Texas Penal Code 42.092

(a) In this section:

(1) “Abandon” includes abandoning an animal in the person’s custody without making reasonable arrangements for assumption of custody by another person.

(2) “Animal” means a domesticated living creature, including any stray or feral cat or dog, and a wild living creature previously captured. The term does not include an uncaptured wild living creature or a livestock animal.

(3) “Cruel manner” includes a manner that causes or permits unjustified or unwarranted pain or suffering.

(4) “Custody” includes responsibility for the health, safety, and welfare of an animal subject to the person’s care and control, regardless of ownership of the animal.
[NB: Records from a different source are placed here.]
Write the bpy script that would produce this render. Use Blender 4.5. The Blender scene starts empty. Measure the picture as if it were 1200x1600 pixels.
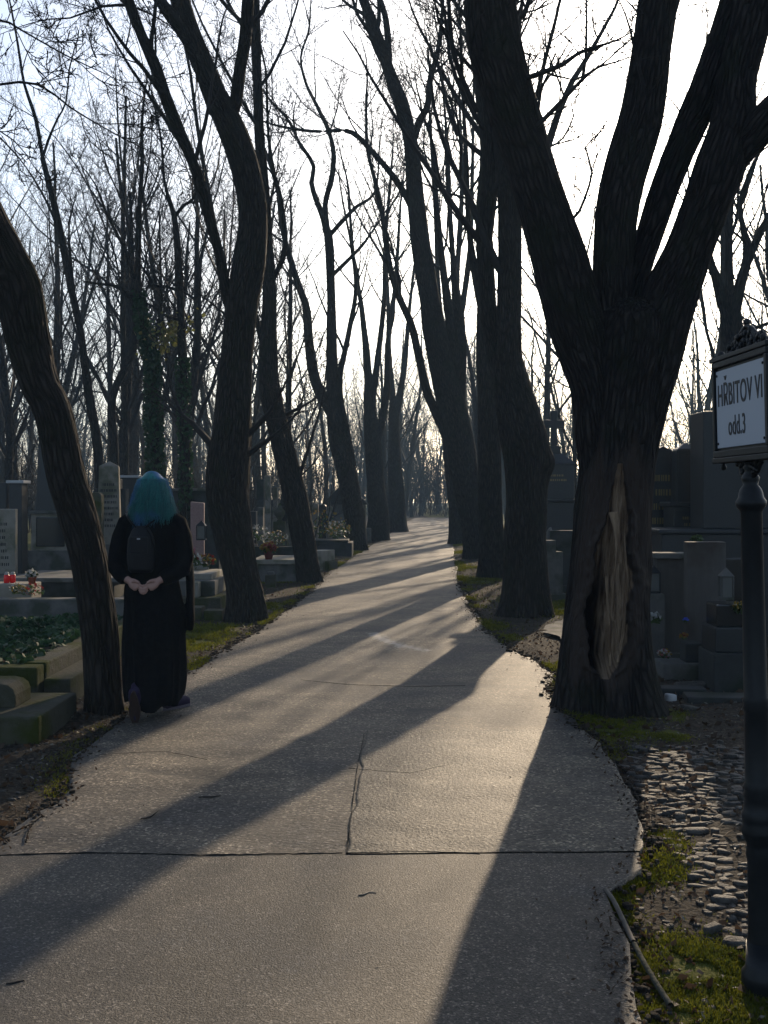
import bpy, bmesh, math, random
import numpy as np
from mathutils import Vector, Matrix
R = math.radians
F = 1617.0; HY = 778.0; CH = 1.5
SC = bpy.context.scene; COL = SC.collection
random.seed(7)
RS = np.random.RandomState(11)

def P(x, y, d): return Vector(((x-600)/F*d, d, CH+(HY-y)/F*d))
def dist(y): return CH*F/(y-HY)
def G(x, y): d = dist(y); return ((x-600)/F*d, d)

# ---------------------------------------------------------------- noise
def _h(i, j, k):
    n = (i.astype(np.int64)*374761393 + j.astype(np.int64)*668265263 + k.astype(np.int64)*2147483647) & 0xffffffff
    n = ((n ^ (n >> 13))*1274126177) & 0xffffffff
    return ((n ^ (n >> 16)) & 0xffff)/65535.0
def vn(p):
    p = np.asarray(p, float); i = np.floor(p).astype(np.int64); f = p-i; f = f*f*(3-2*f)
    r = 0
    for a in (0, 1):
        for b in (0, 1):
            for c in (0, 1):
                w = (f[..., 0] if a else 1-f[..., 0])*(f[..., 1] if b else 1-f[..., 1])*(f[..., 2] if c else 1-f[..., 2])
                r = r + w*_h(i[..., 0]+a, i[..., 1]+b, i[..., 2]+c)
    return r
def fbm(p, o=3):
    p = np.asarray(p, float); s = 0; a = .5
    for k in range(o): s = s+a*(vn(p*2**k+17.3*k)-.5)*2; a *= .5
    return s

# ---------------------------------------------------------------- tagging
def tag(o, label=None, cat=None, group=None, kind=None):
    if label: o['label'] = label
    if cat: o['category'] = cat
    if group: o['group'] = group
    if kind: o['kind'] = kind
    return o
def empty(name, loc, label, cat, group=None):
    o = bpy.data.objects.new(name, None); COL.objects.link(o); o.location = loc; o.empty_display_size = .2
    return tag(o, label, cat, group)
def link(name, me, mat=None, parent=None, smooth=False):
    o = bpy.data.objects.new(name, me); COL.objects.link(o)
    if mat is not None:
        for m in (mat if isinstance(mat, (list, tuple)) else [mat]): me.materials.append(m)
    if parent is not None:
        o.parent = parent
    if smooth: me.polygons.foreach_set('use_smooth', [True]*len(me.polygons))
    return o
def mesh_np(name, V, Q, attr=None, midx=None):
    """V (n,3); Q (m,4) or (m,3) int"""
    me = bpy.data.meshes.new(name); V = np.asarray(V, np.float32); Q = np.asarray(Q, np.int32)
    m, k = Q.shape
    me.vertices.add(len(V)); me.vertices.foreach_set('co', V.ravel())
    me.loops.add(m*k); me.loops.foreach_set('vertex_index', Q.ravel())
    me.polygons.add(m); me.polygons.foreach_set('loop_start', np.arange(0, m*k, k, dtype=np.int32))
    me.polygons.foreach_set('loop_total', np.full(m, k, np.int32))
    if midx is not None: me.polygons.foreach_set('material_index', np.asarray(midx, np.int32))
    me.update(calc_edges=True)
    if attr:
        for nme, A in attr.items():
            A = np.asarray(A, np.float32)
            if A.ndim == 2:
                a = me.attributes.new(nme, 'FLOAT_VECTOR', 'POINT'); a.data.foreach_set('vector', A.ravel())
            else:
                a = me.attributes.new(nme, 'FLOAT', 'POINT'); a.data.foreach_set('value', A.ravel())
    return me

# ---------------------------------------------------------------- materials
def mat(name, base, rough=.85, spec=.3, var=None, scale=8, bump=0, bscale=40, metallic=0, trans=0, detail=6, coord='Object', stretch=(1, 1, 1), third=None, tscale=2, speck=0):
    m = bpy.data.materials.new(name); m.use_nodes = True; nt = m.node_tree; N = nt.nodes; L = nt.links
    b = N['Principled BSDF']; b.inputs['Roughness'].default_value = rough; b.inputs['Specular IOR Level'].default_value = spec
    b.inputs['Metallic'].default_value = metallic
    b.inputs['Base Color'].default_value = (*base, 1)
    if coord == 'bark':
        tc = N.new('ShaderNodeAttribute'); tc.attribute_name = 'bark'; src = tc.outputs['Vector']
    else:
        tc = N.new('ShaderNodeTexCoord'); src = tc.outputs['Object']
    mp = N.new('ShaderNodeMapping'); mp.inputs['Scale'].default_value = stretch; L.new(src, mp.inputs[0])
    last = None
    if var:
        n = N.new('ShaderNodeTexNoise'); n.inputs['Scale'].default_value = scale; n.inputs['Detail'].default_value = detail; n.inputs['Roughness'].default_value = .65
        L.new(mp.outputs[0], n.inputs['Vector'])
        r = N.new('ShaderNodeValToRGB'); r.color_ramp.elements[0].position = .36; r.color_ramp.elements[1].position = .64
        r.color_ramp.elements[0].color = (*base, 1); r.color_ramp.elements[1].color = (*var, 1)
        L.new(n.outputs[0], r.inputs[0]); last = r.outputs[0]
        if third:
            n2 = N.new('ShaderNodeTexNoise'); n2.inputs['Scale'].default_value = tscale; n2.inputs['Detail'].default_value = 4
            L.new(src, n2.inputs['Vector'])
            r2 = N.new('ShaderNodeValToRGB'); r2.color_ramp.elements[0].position = .5; r2.color_ramp.elements[1].position = .62
            r2.color_ramp.elements[0].color = (0, 0, 0, 1); r2.color_ramp.elements[1].color = (1, 1, 1, 1)
            L.new(n2.outputs[0], r2.inputs[0])
            mx = N.new('ShaderNodeMix'); mx.data_type = 'RGBA'; L.new(r2.outputs[0], mx.inputs[0]); L.new(last, mx.inputs[6]); mx.inputs[7].default_value = (*third, 1)
            last = mx.outputs[2]
        if speck:
            vo = N.new('ShaderNodeTexVoronoi'); vo.inputs['Scale'].default_value = speck; L.new(src, vo.inputs['Vector'])
            sp = N.new('ShaderNodeSeparateColor'); L.new(vo.outputs['Color'], sp.inputs[0]); rs = N.new('ShaderNodeValToRGB'); cr = rs.color_ramp
            for e_, p_, c_ in ((cr.elements[0], 0, .3), (cr.elements[1], 1, 3.4)): e_.position = p_; e_.color = (c_, c_, c_, 1)
            for p_, c_ in ((.25, .55), (.55, .85), (.85, 1.15), (.93, 2.2)): e_ = cr.elements.new(p_); e_.color = (c_, c_, c_, 1)
            L.new(sp.outputs[0], rs.inputs[0]); mu = N.new('ShaderNodeMix'); mu.data_type = 'RGBA'; mu.blend_type = 'MULTIPLY'; mu.inputs[0].default_value = 1; mu.clamp_result = False
            L.new(last, mu.inputs[6]); L.new(rs.outputs[0], mu.inputs[7]); last = mu.outputs[2]
        L.new(last, b.inputs['Base Color'])
    if bump:
        n = N.new('ShaderNodeTexNoise'); n.inputs['Scale'].default_value = bscale; n.inputs['Detail'].default_value = 5; n.inputs['Roughness'].default_value = .6
        L.new(mp.outputs[0], n.inputs['Vector'])
        bp = N.new('ShaderNodeBump'); bp.inputs['Strength'].default_value = 1; bp.inputs['Distance'].default_value = bump
        L.new(n.outputs[0], bp.inputs['Height']); L.new(bp.outputs[0], b.inputs['Normal'])
    if trans:
        t = N.new('ShaderNodeBsdfTranslucent'); mxs = N.new('ShaderNodeMixShader'); mxs.inputs[0].default_value = trans
        if last: L.new(last, t.inputs[0])
        else: t.inputs[0].default_value = (*base, 1)
        L.new(b.outputs[0], mxs.inputs[1]); L.new(t.outputs[0], mxs.inputs[2]); L.new(mxs.outputs[0], N['Material Output'].inputs[0])
    return m

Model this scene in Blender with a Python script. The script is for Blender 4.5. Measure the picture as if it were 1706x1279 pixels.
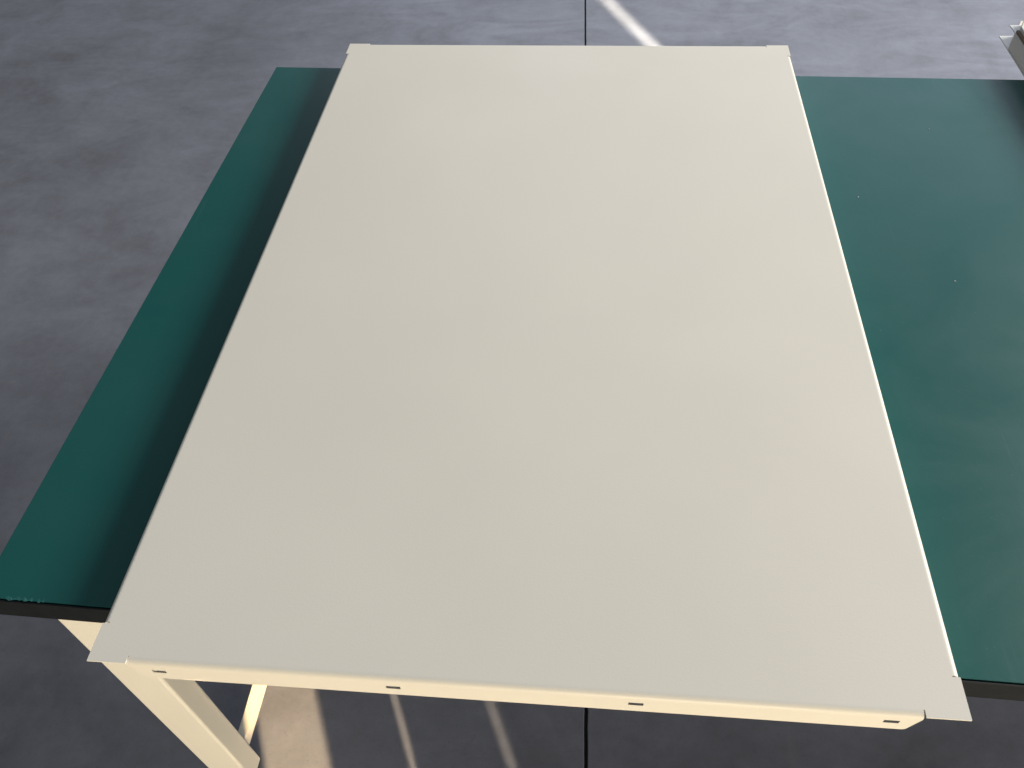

(5) “Depredation” has the meaning assigned by Section 71.001, Parks and Wildlife Code.

(6) “Livestock animal” has the meaning assigned by Section 42.09.

(7) “Necessary food, water, care, or shelter” includes food, water, care, or shelter provided to the extent required to maintain the animal in a state of good health.

(8) “Torture” includes any act that causes unjustifiable pain or suffering.

(b) A person commits an offense if the person intentionally, knowingly, or recklessly:

(1) tortures an animal or in a cruel manner kills or causes serious bodily injury to an animal;

(2) without the owner’s effective consent, kills, administers poison to, or causes serious bodily injury to an animal;

(3) fails unreasonably to provide necessary food, water, care, or shelter for an animal in the person’s custody;

(4) abandons unreasonably an animal in the person’s custody;

(5) transports or confines an animal in a cruel manner;

(6) without the owner’s effective consent, causes bodily injury to an animal;

(7) causes one animal to fight with another animal, if either animal is not a dog;

(8) uses a live animal as a lure in dog race training or in dog coursing on a racetrack; or

(9) seriously overworks an animal.

(c) An offense under Subsection (b)(3), (4), (5), (6), or (9) is a Class A misdemeanor, except that the offense is a state jail felony if the person has previously been convicted two times under this section, two times under Section 42.09, or one time under this section and one time under Section 42.09. An offense under Subsection (b)(1), (2), (7), or (8) is a state jail felony, except that the offense is a felony of the third degree if the person has previously been convicted two times under this section, two times under Section 42.09, or one time under this section and one time under Section 42.09.

(d) It is a defense to prosecution under this section that:

(1) the actor had a reasonable fear of bodily injury to the actor or to another person by a dangerous wild animal as defined by Section 822.101, Health and Safety Code; or

(2) the actor was engaged in bona fide experimentation for scientific research.

(e) It is a defense to prosecution under Subsection (b)(2) or (6) that:

(1) the animal was discovered on the person’s property in the act of or after injuring or killing the person’s livestock animals or damaging the person’s crops and that the person killed or injured the animal at the time of this discovery; or

(2) the person killed or injured the animal within the scope of the person’s employment as a public servant or in furtherance of activities or operations associated with electricity transmission or distribution, electricity generation or operations associated with the generation of electricity, or natural gas delivery.

(f) It is an exception to the application of this section that the conduct engaged in by the actor is a generally accepted and otherwise lawful:

(1) form of conduct occurring solely for the purpose of or in support of:

(A) fishing, hunting, or trapping; or

(B) wildlife management, wildlife or depredation control, or shooting preserve practices as regulated by state and federal law; or

(2) animal husbandry or agriculture practice involving livestock animals.

(g) This section does not create a civil cause of action for damages or enforcement of the section.